Why Tenants Are Moving in 2014

Tenants on the move. It’s what every apartment owner or manager dreads and wants to prevent. For this reason, we often find ourselves actively seeking to understand what drives tenant decisions and influences them most, primarily through surveys, studies, and trends. Thanks to a recent survey conducted by Apartments.com and reported by AOL Real Estate, we know at least one highly influential factor when it comes to why tenants will make the decision to change apartments in 2014: money.

According to the survey, approximately 24.6 percent of tenant respondents cited financial motivation as the #1 reason for deciding to move in the coming year. The bottom line? A cheaper apartment. To drive this point home, the survey also revealed that 47.3 percent of respondents say their reason for staying in their current apartment is simply an inability to afford a move.

A breakdown of those moving versus those who are not wasn’t provided in the survey results; but Apartments.com did give some insight into those tenants who cannot afford to move. Following are the circumstances those respondents cited that would be necessary in order to force a move, given their financial situation:

  • Winning the lottery (51.5 percent)
  • Receiving a promotion or loss of job (45.6 percent)
  • Moving in with a significant other or moving out (20.7 percent)
  • Dealing with disruptive neighbors (19.5 percent)
  • Finding affordable options (13 percent)

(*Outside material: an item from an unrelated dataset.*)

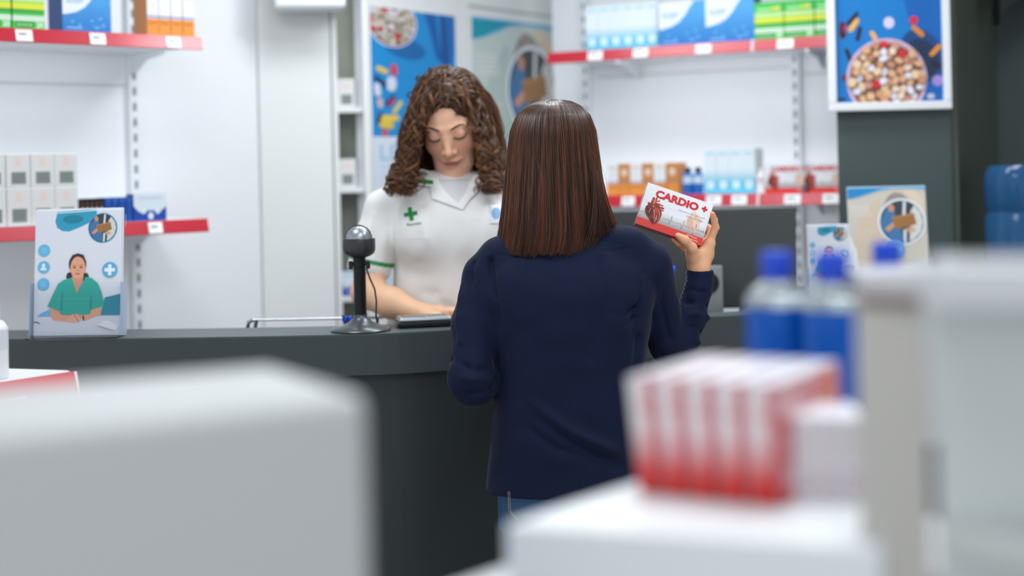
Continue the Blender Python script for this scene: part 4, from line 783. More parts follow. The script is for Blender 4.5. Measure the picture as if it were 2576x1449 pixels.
# =============== SMOOTH SOLIDS (signed distance fields meshed with surface nets) ===============
class Field:
    def __init__(s, lo, hi, h):
        s.h = h; s.lo = np.array(lo, float); s.n = np.ceil((np.array(hi)-s.lo)/h).astype(int)+1
        s.F = np.full(s.n, .06, np.float32)
    def _blk(s, lo, hi, mg):
        a = np.clip(np.floor((np.array(lo)-mg-s.lo)/s.h).astype(int), 0, s.n-1); b = np.clip(np.ceil((np.array(hi)+mg-s.lo)/s.h).astype(int)+1, 1, s.n)
        if (b <= a).any(): return None
        ax = [s.lo[i]+s.h*np.arange(a[i], b[i]) for i in range(3)]; X, Y, Z = np.meshgrid(*ax, indexing='ij'); return a, b, X.astype(np.float32), Y.astype(np.float32), Z.astype(np.float32)
    def _mix(s, a, b, d, k, op):
        V = s.F[a[0]:b[0], a[1]:b[1], a[2]:b[2]]
        if op == 'add':
            if k > 0: h = np.clip(.5+.5*(V-d)/k, 0, 1); r = V*(1-h)+d*h-k*h*(1-h)
            else: r = np.minimum(V, d)
        else:
            d = -d
            if k > 0: h = np.clip(.5-.5*(V-d)/k, 0, 1); r = V*(1-h)+d*h+k*h*(1-h)
            else: r = np.maximum(V, d)
        s.F[a[0]:b[0], a[1]:b[1], a[2]:b[2]] = r
    def cap(s, p0, p1, r0, r1=None, k=.01, op='add', flat=None):
        """tapered capsule; flat=(axis, factor) squashes it along axis"""
        r1 = r0 if r1 is None else r1; p0 = np.array(p0, float); p1 = np.array(p1, float); R = max(r0, r1)*1.05
        B = s._blk(np.minimum(p0, p1)-R, np.maximum(p0, p1)+R, k+.012)
        if B is None: return
        a, b, X, Y, Z = B; d = p1-p0; L = max(float(d @ d), 1e-12); x, y, z = X-p0[0], Y-p0[1], Z-p0[2]
        t = np.clip((x*d[0]+y*d[1]+z*d[2])/L, 0, 1); x = x-t*d[0]; y = y-t*d[1]; z = z-t*d[2]
        if flat:
            n = np.array(flat[0], float); n /= np.linalg.norm(n); q = x*n[0]+y*n[1]+z*n[2]; g = 1/flat[1]-1; x = x+q*g*n[0]; y = y+q*g*n[1]; z = z+q*g*n[2]
        s._mix(a, b, np.sqrt(x*x+y*y+z*z)-(r0+(r1-r0)*t), k, op)
    def chain(s, pts, rs, k=.01, flat=None):
        for i in range(len(pts)-1): s.cap(pts[i], pts[i+1], rs[i], rs[i+1], k, flat=flat)
    def ell(s, c, r, k=.01, op='add', R=None, sc=1.0):
        """ellipsoid; R columns = local axes"""
        c = np.array(c, float); r = np.array(r, float)*sc; m = r.max(); B = s._blk(c-m, c+m, k+.012)
        if B is None: return
        a, b, X, Y, Z = B; x, y, z = X-c[0], Y-c[1], Z-c[2]
        if R is not None:
            R = np.array(R, float); x, y, z = x*R[0, 0]+y*R[1, 0]+z*R[2, 0], x*R[0, 1]+y*R[1, 1]+z*R[2, 1], x*R[0, 2]+y*R[1, 2]+z*R[2, 2]
        k0 = np.sqrt((x/r[0])**2+(y/r[1])**2+(z/r[2])**2); k1 = np.sqrt((x/r[0]**2)**2+(y/r[1]**2)**2+(z/r[2]**2)**2)+1e-9
        s._mix(a, b, k0*(k0-1)/k1, k, op)
    def rings(s, rs, k=.01, p=2.3):
        """stack of horizontal superellipse rings (z, cx, cy, rx, ry), z ascending"""
        A = np.array(sorted(rs)); B = s._blk([(A[:, 1]-A[:, 3]).min(), (A[:, 2]-A[:, 4]).min(), A[0, 0]], [(A[:, 1]+A[:, 3]).max(), (A[:, 2]+A[:, 4]).max(), A[-1, 0]], k+.012)
        a, b, X, Y, Z = B; zs = Z[0, 0]; zc = np.clip(zs, A[0, 0], A[-1, 0]); I = [smoothinterp(zc, A[:, 0], A[:, j]).astype(np.float32) for j in (1, 2, 3, 4)]
        q = (np.abs((X-I[0])/I[2])**p+np.abs((Y-I[1])/I[3])**p)**(1/p); d = (q-1)*np.minimum(I[2], I[3])
        dz = np.maximum(A[0, 0]-zs, zs-A[-1, 0]).astype(np.float32); d = np.maximum(d, dz[None, None, :]+0*d); s._mix(a, b, d, k, 'add')
    def mesh(s, name, m, disp=None, color=None, smooth=0):
        F = s.F; ins = F < 0; n = s.n; h = s.h
        c = ins[:-1, :-1, :-1].astype(np.int8)
        acc = np.zeros((n-1), np.int8)
        for dx in (0, 1):
            for dy in (0, 1):
                for dz in (0, 1): acc += ins[dx:n[0]-1+dx, dy:n[1]-1+dy, dz:n[2]-1+dz]
        I, J, K = np.nonzero((acc > 0) & (acc < 8)); N = len(I); pos = np.zeros((N, 3)); cnt = np.zeros(N)
        for ax in range(3):
            o1, o2 = [i for i in range(3) if i != ax]
            for u in (0, 1):
                for v in (0, 1):
                    q = [0, 0, 0]; q[o1] = u; q[o2] = v; q2 = list(q); q2[ax] = 1
                    f0 = F[I+q[0], J+q[1], K+q[2]]; f1 = F[I+q2[0], J+q2[1], K+q2[2]]; mk = (f0 < 0) != (f1 < 0)
                    t = np.where(mk, f0/np.where(mk, f0-f1, 1), 0); p = np.stack([np.full(N, float(q[i])) if i != ax else t for i in range(3)], 1)
                    pos += p*mk[:, None]; cnt += mk
        V = s.lo+h*(np.stack([I, J, K], 1)+pos/cnt[:, None])
        idx = np.full(n-1, -1, np.int32); idx[I, J, K] = np.arange(N)
        quads = []
        for ax in range(3):
            o1, o2 = [(1, 2), (2, 0), (0, 1)][ax]; sl0 = [slice(1, n[i]-1) for i in range(3)]; sl0[ax] = slice(0, n[ax]-1); sl1 = list(sl0); sl1[ax] = slice(1, n[ax])
            a = ins[tuple(sl0)]; b = ins[tuple(sl1)]
            for flip, mk in ((False, a & ~b), (True, ~a & b)):
                e = np.array(np.nonzero(mk)).T
                if not len(e): continue
                for i in range(3):
                    if i != ax: e[:, i] += 1
                def g(d1, d2): f = e.copy(); f[:, o1] += d1; f[:, o2] += d2; return idx[f[:, 0], f[:, 1], f[:, 2]]
                q = np.stack([g(-1, -1), g(0, -1), g(0, 0), g(-1, 0)], 1)
                quads.append(q[:, ::-1] if flip else q)
        Q = np.concatenate(quads); Q = Q[(Q >= 0).all(1)]
        for _ in range(smooth):
            S = np.zeros_like(V); C = np.zeros(N)
            for i in range(4):
                np.add.at(S, Q[:, i], V[Q[:, (i+1) % 4]]); np.add.at(C, Q[:, i], 1); np.add.at(S, Q[:, (i+1) % 4], V[Q[:, i]]); np.add.at(C, Q[:, (i+1) % 4], 1)
            V = V*.5+.5*S/np.maximum(C, 1)[:, None]
        return qmesh(name, V, Q, m, disp, color)
def smoothinterp(x, xs, ys):
    """Catmull-Rom through (xs, ys)"""
    i = np.clip(np.searchsorted(xs, x)-1, 0, len(xs)-2); m = np.gradient(ys, xs) if len(xs) > 2 else np.full(2, (ys[1]-ys[0])/(xs[1]-xs[0]))
    hh = xs[i+1]-xs[i]; t = (x-xs[i])/hh; return (2*t**3-3*t**2+1)*ys[i]+(t**3-2*t**2+t)*hh*m[i]+(-2*t**3+3*t**2)*ys[i+1]+(t**3-t**2)*hh*m[i+1]
def qmesh(name, V, Q, m, disp=None, color=None, flat=False):
    me = bpy.data.meshes.new(name); nv, nq, w = len(V), len(Q), Q.shape[1]
    me.vertices.add(nv); me.loops.add(nq*w); me.polygons.add(nq); me.vertices.foreach_set('co', np.asarray(V, np.float32).ravel())
    me.loops.foreach_set('vertex_index', np.asarray(Q, np.int32).ravel()); me.polygons.foreach_set('loop_start', np.arange(nq, dtype=np.int32)*w)
    if not flat: me.polygons.foreach_set('use_smooth', np.ones(nq, bool))
    me.update(calc_edges=True); me.validate()
    if disp is not None:
        nn = np.zeros(nv*3, np.float32); me.vertices.foreach_get('normal', nn); nn = nn.reshape(-1, 3); V = V+nn*disp(V, nn)[:, None]; me.vertices.foreach_set('co', V.astype(np.float32).ravel()); me.update()
    if color is not None:
        at = me.color_attributes.new('Col', 'FLOAT_COLOR', 'POINT'); C = np.ones((nv, 4), np.float32); C[:, :3] = color(V) if callable(color) else color; at.data.foreach_set('color', C.ravel())
    me.materials.append(m); return me
def seg_dist(V, pts):
    D = np.full(len(V), 9.0)
    for a, b in zip(pts, pts[1:]):
        a = np.array(a, float); b = np.array(b, float); d = b-a; t = np.clip(((V-a) @ d)/(d @ d), 0, 1); D = np.minimum(D, np.linalg.norm(V-(a+t[:, None]*d), axis=1))
    return D
def crease(V, lst):     # list of (points, depth, width): depth > 0 is a groove
    r = np.zeros(len(V))
    for pts, a, wd in lst: D = seg_dist(V, pts); r -= a*np.exp(-(D/wd)**2)
    return r
def cloth_noise(V, amp, f, seed=0, dirw=(1, 1, .45)):
    rs = np.random.RandomState(seed); r = np.zeros(len(V))
    for k in range(9):
        d = rs.randn(3)*np.array(dirw); d /= np.linalg.norm(d); ff = f*(.6+1.5*rs.rand()); r += np.sin(V @ d*ff+rs.rand()*6.28+1.4*np.sin(V @ rs.randn(3)*ff*.4))
    return r*amp/3
def lerpc(C, c, w): return C*(1-w[:, None])+np.array(lin(c))*w[:, None]
def A3(v): return np.array(v, float)
def strands(name, paths, rads, m, cols, nside=3):
    """paths (S,K,3), rads (S,K): every hair as a thin tube, all in one mesh"""
    S, K, _ = paths.shape; T = np.gradient(paths, axis=1); T /= np.linalg.norm(T, axis=2, keepdims=True)+1e-9
    up = np.tile(np.array([.31, .87, .38]), (S, K, 1)); B = np.cross(T, up); B /= np.linalg.norm(B, axis=2, keepdims=True)+1e-9; Nn = np.cross(B, T)
    ang = [2*math.pi*i/nside for i in range(nside)]; V = np.stack([paths+rads[..., None]*(B*math.cos(a)+Nn*math.sin(a)) for a in ang], 2)
    base = (np.arange(S)[:, None]*K+np.arange(K-1)[None])[..., None]*nside; i = np.arange(nside); j = (i+1) % nside
    Q = np.stack([base+i, base+j, base+nside+j, base+nside+i], -1).reshape(-1, 4); C = np.repeat(cols.reshape(S*K, 3), nside, 0)
    return qmesh(name, V.reshape(-1, 3), Q, m, None, C)
# =============== PEOPLE ===============
SKIN = mat((232, 182, 148), .5, sss=.06, attr='Col', bump=.12, scale=260, nm='skin')
def HAIRM(nm): return mat((60, 36, 24), .34, attr='Col', spec=.6, nm=nm)
p_ = lambda x, y, d: A3(P(x, y, d))

def hand(F, wrist, palm, fingers, thumb, r=.0085, k=.006, palm_flat=None, pr=.016):
    """palm: list of knuckle points; fingers: list of [mcp, pip, dip, tip]"""
    for f in fingers:
        m = A3(f[0]); F.cap(wrist, m, pr*1.05, pr*.78, k=.014)
    for a, b in zip(fingers, fingers[1:]): F.cap(a[0], b[0], pr*.72, pr*.72, k=.010)
    for f, s in zip(fingers, (1.0, 1.02, .97, .86)):
        F.chain([A3(q) for q in f], [r*1.16*s, r*1.05*s, r*.95*s, r*.80*s][:len(f)], k=.0035)
    F.chain([A3(q) for q in thumb], [pr*1.0, r*1.35, r*1.15, r*.98][:len(thumb)], k=.008)

def nail(parent, c, along_, normal, L=.0095, Wd=.0078, col=(236, 196, 178)):
    a = Vector(along_).normalized(); n = Vector(normal); n = (n-a*n.dot(a)).normalized(); b = n.cross(a); t = MB(); vs = []; fs = []
    for i in range(6):
        for j in range(5):
            u = i/5; v = j/4*2-1; wv = Wd*.5*(1-.35*max(0, u-.7)/.3*abs(v)); vs.append(Vector(c)+a*(L*(u-.5))+b*(v*wv)-n*(v*v*.0018)+n*.0006)
    for i in range(5):
        for j in range(4): fs.append((i*5+j, i*5+j+1, (i+1)*5+j+1, (i+1)*5+j))
    t.add(vs, fs, mat(col, .25, coat=.4), True); return t.build('fingernail', parent)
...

 What the list should say if we’re paying attention is that finances are driving both the reasons to move and those forcing them to stay. And, you can be sure, those without the financial ability to move at this time very well could at any time their situation changes. For this reason alone, you, as a manager or owner, need to be actively retaining all your tenants. How do you appeal to tenants motivated by price with incentives other than price? Here’s some inspiration:

  • Be responsive. We can’t say this enough. Your tenants want to know you care and are concerned with the condition of the property and the issues they have. Simply communicating and showing some attention goes a long way, especially when it happens pretty quickly.
  • Be nice. Whether it’s you on the property or a day-to-day manager, there needs to be someone on the property with which the tenants can identify and depend upon. Relationships with the front office are a lot more important to tenants than most managers give credit; but they are crucial and can be a deal breaker.
  • Be proactive. Simple details go a long way. Make sure the property is well lit and adequate attention is paid to tenant safety; give consideration to landscaping and appearance (you can do a lot with a little, and this will help you attract as well as keep); and ensure the property is equipped with what tenants really want: Wi-Fi.

While these tips won’t assure you’ll keep all your current tenants, the majority of people understand that they get what they pay for. If you’re showing tenants they matter and addressing their basic needs (and then some), there’s a very good chance tenants will find it hard to leave.